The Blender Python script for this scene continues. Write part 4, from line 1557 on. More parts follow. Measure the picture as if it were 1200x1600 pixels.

* * *

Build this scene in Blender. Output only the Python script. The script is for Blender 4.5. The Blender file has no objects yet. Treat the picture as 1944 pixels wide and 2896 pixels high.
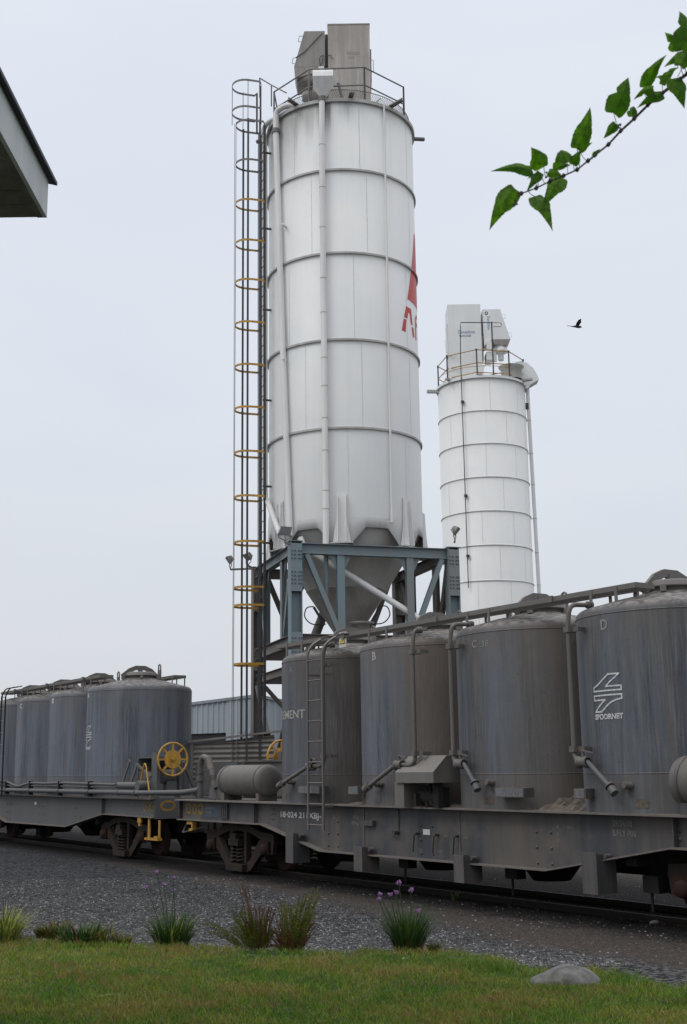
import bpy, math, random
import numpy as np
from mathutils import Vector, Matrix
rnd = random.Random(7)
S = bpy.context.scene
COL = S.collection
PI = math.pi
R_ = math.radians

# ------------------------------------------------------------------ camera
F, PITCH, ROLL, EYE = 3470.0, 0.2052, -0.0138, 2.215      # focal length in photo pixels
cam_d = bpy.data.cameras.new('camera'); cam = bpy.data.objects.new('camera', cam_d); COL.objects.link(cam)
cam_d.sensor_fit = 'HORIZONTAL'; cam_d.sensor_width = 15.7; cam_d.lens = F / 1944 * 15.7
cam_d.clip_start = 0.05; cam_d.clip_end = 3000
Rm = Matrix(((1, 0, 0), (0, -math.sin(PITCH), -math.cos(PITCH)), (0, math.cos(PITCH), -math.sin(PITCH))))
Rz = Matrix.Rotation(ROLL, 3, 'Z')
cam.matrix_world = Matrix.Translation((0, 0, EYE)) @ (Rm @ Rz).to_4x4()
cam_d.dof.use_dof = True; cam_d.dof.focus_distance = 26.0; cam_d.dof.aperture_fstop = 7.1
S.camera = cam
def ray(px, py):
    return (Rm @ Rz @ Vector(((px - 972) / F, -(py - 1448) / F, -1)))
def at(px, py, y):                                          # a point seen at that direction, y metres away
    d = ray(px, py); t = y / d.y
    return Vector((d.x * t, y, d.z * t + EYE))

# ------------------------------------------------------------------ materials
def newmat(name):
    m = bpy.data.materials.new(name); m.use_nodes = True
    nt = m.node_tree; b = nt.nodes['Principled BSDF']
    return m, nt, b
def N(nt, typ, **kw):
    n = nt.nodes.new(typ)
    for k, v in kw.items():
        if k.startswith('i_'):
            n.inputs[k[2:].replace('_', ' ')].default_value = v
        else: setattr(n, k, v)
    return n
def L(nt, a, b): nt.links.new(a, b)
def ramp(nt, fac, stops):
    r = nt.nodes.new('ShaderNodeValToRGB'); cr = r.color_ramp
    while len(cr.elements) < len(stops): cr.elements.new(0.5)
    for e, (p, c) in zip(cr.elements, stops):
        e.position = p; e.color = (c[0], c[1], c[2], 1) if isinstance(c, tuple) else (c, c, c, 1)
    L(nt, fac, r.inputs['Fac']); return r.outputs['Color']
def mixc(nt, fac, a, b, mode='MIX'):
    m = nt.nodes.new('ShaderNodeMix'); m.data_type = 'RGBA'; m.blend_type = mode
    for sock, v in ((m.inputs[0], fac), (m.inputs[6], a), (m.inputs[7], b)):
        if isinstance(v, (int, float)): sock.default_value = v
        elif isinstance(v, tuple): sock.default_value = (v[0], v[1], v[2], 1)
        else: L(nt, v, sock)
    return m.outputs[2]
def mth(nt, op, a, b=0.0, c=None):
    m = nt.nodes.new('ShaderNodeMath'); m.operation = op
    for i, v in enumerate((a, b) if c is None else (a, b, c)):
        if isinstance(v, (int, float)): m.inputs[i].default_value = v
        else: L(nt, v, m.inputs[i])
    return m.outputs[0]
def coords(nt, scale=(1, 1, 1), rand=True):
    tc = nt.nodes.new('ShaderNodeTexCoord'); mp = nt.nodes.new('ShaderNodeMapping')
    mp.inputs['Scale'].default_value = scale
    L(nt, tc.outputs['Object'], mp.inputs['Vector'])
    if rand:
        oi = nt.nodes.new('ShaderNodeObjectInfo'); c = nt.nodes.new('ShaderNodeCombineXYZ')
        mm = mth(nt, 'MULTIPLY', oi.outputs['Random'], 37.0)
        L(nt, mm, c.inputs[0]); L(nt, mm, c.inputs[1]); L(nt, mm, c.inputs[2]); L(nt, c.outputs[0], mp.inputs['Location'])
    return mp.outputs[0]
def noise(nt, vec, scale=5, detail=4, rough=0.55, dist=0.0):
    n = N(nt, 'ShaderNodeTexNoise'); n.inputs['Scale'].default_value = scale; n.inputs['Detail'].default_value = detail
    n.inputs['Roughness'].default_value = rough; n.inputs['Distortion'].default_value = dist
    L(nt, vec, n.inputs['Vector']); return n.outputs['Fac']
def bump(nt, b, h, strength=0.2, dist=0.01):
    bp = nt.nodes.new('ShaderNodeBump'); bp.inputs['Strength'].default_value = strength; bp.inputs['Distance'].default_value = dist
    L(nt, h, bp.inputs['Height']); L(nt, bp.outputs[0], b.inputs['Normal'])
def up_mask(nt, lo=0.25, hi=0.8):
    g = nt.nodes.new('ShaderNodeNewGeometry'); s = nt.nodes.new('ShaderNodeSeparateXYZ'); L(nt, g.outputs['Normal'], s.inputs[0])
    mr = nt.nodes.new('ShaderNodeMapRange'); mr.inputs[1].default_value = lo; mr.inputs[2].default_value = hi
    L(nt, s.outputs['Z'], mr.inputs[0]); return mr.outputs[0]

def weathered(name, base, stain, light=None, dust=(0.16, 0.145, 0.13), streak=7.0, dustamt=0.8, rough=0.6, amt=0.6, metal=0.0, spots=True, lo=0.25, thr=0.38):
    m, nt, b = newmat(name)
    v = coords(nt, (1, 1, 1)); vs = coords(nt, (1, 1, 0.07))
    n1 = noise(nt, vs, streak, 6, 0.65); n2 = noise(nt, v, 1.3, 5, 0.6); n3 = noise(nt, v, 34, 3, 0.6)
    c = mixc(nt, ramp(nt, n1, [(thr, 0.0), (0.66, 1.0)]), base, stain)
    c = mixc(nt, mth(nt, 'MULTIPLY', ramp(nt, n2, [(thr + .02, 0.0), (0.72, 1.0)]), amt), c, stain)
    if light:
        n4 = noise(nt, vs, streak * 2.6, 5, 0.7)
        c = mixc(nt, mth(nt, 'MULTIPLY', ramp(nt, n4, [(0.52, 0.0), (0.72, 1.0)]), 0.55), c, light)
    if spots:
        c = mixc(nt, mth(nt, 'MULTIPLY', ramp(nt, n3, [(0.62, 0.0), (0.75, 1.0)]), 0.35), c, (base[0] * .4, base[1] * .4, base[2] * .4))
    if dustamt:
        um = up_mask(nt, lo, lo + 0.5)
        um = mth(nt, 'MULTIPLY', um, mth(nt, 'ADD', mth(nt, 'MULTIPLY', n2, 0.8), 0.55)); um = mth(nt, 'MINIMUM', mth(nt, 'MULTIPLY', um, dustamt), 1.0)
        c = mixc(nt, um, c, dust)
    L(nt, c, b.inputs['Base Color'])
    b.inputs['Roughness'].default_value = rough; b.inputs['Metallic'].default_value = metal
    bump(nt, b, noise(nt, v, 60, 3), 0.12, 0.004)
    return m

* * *

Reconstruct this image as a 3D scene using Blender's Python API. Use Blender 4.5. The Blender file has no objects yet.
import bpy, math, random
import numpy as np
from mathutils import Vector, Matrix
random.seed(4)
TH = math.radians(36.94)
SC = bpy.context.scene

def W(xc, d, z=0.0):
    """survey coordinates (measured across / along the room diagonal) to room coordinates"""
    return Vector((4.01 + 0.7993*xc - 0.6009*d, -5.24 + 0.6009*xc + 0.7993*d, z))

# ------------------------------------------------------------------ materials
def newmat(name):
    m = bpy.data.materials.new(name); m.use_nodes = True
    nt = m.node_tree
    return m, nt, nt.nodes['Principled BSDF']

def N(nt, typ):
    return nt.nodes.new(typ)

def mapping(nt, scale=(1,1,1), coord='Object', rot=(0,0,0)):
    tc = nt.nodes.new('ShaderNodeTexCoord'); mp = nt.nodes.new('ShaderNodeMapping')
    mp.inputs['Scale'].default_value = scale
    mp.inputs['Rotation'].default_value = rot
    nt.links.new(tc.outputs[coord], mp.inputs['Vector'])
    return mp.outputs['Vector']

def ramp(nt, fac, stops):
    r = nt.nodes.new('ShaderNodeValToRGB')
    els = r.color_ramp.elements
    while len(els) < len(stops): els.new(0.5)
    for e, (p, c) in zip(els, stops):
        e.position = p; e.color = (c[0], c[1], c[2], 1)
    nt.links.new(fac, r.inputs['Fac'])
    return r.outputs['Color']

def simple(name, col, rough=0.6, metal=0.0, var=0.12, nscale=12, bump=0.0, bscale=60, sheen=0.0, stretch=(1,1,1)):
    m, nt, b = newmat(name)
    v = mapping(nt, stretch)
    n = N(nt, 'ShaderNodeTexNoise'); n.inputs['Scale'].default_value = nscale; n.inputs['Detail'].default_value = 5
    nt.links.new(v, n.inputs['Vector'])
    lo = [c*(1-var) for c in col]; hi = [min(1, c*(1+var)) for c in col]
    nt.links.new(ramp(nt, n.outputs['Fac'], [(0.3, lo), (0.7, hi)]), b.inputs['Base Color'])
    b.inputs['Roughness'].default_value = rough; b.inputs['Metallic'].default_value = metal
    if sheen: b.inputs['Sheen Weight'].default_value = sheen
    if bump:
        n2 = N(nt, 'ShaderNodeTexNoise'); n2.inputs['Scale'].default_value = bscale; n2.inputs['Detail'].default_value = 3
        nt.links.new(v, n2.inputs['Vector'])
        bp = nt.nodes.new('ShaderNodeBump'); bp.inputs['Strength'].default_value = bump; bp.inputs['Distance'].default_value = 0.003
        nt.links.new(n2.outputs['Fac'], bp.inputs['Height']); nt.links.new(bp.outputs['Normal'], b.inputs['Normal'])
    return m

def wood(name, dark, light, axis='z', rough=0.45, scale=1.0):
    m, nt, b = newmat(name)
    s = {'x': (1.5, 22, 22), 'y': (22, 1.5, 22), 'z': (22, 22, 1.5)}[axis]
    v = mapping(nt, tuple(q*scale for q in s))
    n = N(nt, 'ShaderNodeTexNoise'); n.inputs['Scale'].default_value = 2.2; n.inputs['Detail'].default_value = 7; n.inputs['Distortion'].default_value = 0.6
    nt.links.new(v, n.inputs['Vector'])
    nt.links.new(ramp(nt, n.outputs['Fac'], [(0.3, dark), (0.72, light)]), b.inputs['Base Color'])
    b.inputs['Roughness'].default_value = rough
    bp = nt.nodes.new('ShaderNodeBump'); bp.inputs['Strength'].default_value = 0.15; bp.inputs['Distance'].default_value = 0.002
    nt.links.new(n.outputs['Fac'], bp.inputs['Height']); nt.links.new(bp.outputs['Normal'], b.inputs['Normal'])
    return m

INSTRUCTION
Reply with nothing except the number of lines in the listing above that include "scene".

THE OUTPUT
5